Adapun, rekomendasi BPK untuk perbaikan Perkom antara lain:
a) Perkom menyebutkan tugas dan fungsi Direktorat Labuksi membuat aplikasi terkait pengelolaan aset, barang bukti dan eksekusi. Ini merupakan tugas pada Direktorat Pengelolaan Data dan Informasi atau sekarang bernama Direktorat Manajemen Informasi
b) Perkom tidak menyebutkan secara eksplisit fungsi pencegahan pada Kedeputian Korsup. Sehingga, dikhawatirkan akan membuat pelaksanaan tugas Korsupgah tidak efektif
Kelima, KPK menghormati hasil audit BPK dan telah menindaklanjuti rekomendasi yang diberikan. Tindak lanjut atas rekomendasi perbaikan Perkom 7 tahun 2020 saat ini sedang berjalan, sebagaimana telah diputuskan dalam rapat evaluasi atas audit kinerja pada April 2021.
Keenam, Rekomendasi lain tentang Korsupgah, yaitu BPK menilai bahwa Monitoring Center for Prevention (MCP) Korsupgah untuk mengukur kemajuan pembangunan tata kelola pemerintahan daerah untuk pencegaham korupsi dalam 8 (delapan) elemen, sangat efektif dan strategis.
Bahkan direkomendasikan untuk memperkuat regulasi terkait MCP dalam bentuk Perpres atau aturan lainnya, sehingga kemudian dapat dikelola bersama-sama dengan kementerian/lembaga dan instansi lainnya.
Ketujuh, Rekomendasi berikut diberikan terkait dengan kelemahan MCP berdasarkan pengamatan BPK di lapangan. Perbaikan MCP direkomendasikan berupa (a) penguatan dukungan sarana dan prasarana di pemda, (b) revisi indikator penilaian agar lebih tajam dan realistis dan pelibatan kementerian/lembaga/pemda sebagai stakeholder, serta (c) penerapan pedoman monitoring pencegahan korupsi pada tata kelola pemda.
Kedelapan, atas rekomendasi tersebut, KPK telah menindaklanjutinya, yaitu dengan:
a) Penandatanganan Perjanjian Kerja Sama (PKS) antara Deputi Korsup dengan Deputi Bidang Akuntan Negara dan Deputi Pengawasan Bidang Penyelenggaraan Keuangan Daerah BPKP. Antara lain untuk pengelolaan MCP melalui perwakilan BPKP di 34 provinsi.
b) Saat ini KPK sedang memproses pengelolaan 8 elemen MCP bersama 6 (enam) unit eselon 1 Kementerian Dalam Negeri (Kemendagri), 2 (dua) unit eselon 1 BPKP dan 34 Kantor Perwakilan BPKP.
Kesembilan, Permintaan KPK agar BPK mengaudit pencegahan yang dilakukan oleh KPK juga didasarkan pada tujuan untuk terus meningkatkan kinerja di bidang pencegahan.
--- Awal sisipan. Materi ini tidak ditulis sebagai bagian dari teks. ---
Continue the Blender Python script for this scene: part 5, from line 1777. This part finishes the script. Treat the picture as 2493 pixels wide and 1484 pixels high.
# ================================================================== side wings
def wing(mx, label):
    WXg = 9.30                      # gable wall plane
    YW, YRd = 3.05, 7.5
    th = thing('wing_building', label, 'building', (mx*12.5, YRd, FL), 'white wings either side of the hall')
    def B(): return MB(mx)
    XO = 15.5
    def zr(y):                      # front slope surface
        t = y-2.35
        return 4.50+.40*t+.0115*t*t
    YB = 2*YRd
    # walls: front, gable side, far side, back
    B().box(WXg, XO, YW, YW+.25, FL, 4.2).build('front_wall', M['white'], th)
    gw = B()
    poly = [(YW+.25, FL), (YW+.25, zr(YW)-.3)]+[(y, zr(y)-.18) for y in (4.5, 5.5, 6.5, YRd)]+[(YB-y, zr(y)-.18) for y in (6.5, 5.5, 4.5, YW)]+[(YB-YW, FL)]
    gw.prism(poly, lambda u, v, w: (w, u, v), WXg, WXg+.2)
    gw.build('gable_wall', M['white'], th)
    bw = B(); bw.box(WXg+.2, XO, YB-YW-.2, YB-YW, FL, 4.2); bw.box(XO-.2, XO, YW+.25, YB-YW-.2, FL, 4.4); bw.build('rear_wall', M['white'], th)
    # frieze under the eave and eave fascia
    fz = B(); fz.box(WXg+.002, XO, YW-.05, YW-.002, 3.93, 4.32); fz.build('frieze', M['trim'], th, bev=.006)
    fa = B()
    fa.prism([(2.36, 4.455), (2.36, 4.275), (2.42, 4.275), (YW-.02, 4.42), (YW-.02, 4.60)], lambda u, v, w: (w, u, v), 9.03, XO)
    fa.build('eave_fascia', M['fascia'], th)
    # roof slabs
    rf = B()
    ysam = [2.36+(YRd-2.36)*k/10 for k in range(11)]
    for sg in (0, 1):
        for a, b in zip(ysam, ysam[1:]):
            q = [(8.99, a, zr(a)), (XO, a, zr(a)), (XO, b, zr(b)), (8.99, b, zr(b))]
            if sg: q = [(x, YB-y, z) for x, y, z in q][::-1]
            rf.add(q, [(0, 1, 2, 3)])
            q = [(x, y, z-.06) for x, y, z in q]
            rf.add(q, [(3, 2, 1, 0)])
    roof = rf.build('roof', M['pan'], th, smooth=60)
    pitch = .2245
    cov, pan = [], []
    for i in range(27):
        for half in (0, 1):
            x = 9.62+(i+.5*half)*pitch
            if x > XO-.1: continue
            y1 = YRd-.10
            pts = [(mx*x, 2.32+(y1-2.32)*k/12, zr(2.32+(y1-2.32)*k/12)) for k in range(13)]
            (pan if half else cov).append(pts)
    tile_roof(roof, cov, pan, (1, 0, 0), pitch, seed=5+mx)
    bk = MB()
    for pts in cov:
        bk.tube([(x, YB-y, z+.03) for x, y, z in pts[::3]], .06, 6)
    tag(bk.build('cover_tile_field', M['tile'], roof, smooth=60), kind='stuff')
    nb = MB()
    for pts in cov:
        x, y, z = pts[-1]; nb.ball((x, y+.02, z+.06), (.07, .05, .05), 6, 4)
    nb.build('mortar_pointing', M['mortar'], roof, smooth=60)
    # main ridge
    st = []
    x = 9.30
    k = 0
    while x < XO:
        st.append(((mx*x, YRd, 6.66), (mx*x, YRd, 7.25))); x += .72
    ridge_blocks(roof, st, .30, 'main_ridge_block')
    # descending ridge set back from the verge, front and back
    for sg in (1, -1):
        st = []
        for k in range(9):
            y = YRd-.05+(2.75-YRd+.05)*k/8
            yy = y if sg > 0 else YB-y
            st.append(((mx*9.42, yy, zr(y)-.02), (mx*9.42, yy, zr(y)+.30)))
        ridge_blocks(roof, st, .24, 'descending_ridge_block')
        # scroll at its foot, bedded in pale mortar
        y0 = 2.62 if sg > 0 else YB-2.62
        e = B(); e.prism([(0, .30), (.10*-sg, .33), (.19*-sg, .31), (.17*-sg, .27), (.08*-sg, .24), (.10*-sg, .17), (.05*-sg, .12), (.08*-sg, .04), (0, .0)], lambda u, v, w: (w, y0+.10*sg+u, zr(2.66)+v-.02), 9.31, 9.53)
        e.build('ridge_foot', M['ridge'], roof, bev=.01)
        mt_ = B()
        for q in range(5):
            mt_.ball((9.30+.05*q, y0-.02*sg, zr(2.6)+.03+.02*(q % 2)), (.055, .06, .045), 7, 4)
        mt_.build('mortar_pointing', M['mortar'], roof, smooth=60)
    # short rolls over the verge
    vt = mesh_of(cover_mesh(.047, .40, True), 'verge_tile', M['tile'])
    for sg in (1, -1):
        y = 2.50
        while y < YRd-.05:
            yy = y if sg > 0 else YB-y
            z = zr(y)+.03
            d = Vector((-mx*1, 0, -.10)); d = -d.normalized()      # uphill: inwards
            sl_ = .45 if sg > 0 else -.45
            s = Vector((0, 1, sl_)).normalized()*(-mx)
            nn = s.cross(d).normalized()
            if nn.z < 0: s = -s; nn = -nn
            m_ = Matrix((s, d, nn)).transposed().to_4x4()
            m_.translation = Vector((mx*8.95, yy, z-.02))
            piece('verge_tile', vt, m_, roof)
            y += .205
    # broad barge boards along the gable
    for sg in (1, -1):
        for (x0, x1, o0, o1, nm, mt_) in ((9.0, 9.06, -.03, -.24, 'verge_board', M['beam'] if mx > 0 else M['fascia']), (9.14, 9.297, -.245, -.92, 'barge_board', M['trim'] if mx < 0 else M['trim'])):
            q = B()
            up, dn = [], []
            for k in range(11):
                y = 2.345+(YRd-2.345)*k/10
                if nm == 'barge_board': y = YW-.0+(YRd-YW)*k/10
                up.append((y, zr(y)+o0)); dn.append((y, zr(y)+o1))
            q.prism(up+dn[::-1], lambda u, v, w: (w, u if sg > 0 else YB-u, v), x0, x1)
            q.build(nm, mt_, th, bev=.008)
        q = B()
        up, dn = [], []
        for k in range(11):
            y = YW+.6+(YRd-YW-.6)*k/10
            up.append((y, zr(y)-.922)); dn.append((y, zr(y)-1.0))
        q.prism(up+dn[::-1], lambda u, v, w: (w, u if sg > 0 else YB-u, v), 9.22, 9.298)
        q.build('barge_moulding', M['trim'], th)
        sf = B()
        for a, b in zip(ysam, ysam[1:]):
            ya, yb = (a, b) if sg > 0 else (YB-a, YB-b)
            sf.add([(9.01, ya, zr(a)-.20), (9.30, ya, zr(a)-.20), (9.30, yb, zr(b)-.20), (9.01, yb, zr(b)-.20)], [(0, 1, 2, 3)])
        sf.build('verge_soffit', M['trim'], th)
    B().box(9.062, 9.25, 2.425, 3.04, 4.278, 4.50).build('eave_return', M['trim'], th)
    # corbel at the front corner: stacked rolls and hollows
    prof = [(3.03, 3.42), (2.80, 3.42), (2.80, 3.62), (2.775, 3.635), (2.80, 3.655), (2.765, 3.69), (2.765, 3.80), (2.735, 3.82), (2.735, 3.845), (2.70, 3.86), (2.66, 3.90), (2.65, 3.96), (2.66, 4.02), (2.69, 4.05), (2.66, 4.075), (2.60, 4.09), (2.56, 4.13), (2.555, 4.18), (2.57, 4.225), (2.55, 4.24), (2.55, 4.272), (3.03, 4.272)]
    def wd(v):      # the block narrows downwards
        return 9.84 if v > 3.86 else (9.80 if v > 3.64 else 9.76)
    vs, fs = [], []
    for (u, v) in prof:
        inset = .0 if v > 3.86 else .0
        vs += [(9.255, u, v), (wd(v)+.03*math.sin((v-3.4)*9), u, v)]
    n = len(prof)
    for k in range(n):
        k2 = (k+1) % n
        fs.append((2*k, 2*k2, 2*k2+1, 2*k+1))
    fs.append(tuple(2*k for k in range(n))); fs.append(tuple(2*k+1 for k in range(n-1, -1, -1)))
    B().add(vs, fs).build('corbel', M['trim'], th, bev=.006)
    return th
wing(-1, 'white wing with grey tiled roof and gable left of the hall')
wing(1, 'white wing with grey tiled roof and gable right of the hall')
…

Sehingga, menurut kami kurang tepat jika menyimpulkan efektifitas upaya pencegahan KPK hanya dengan sampel dari unit Korsupgah.
Kesepuluh, Sesuai amanah UU, KPK akan terus mengintensifkan pelaksanaan tugas pencegahan, koordinasi, dan monitoring baik di tingkat pusat maupun daerah dengan melibatkan segenap mitra pemangku kepentingan. Tutup.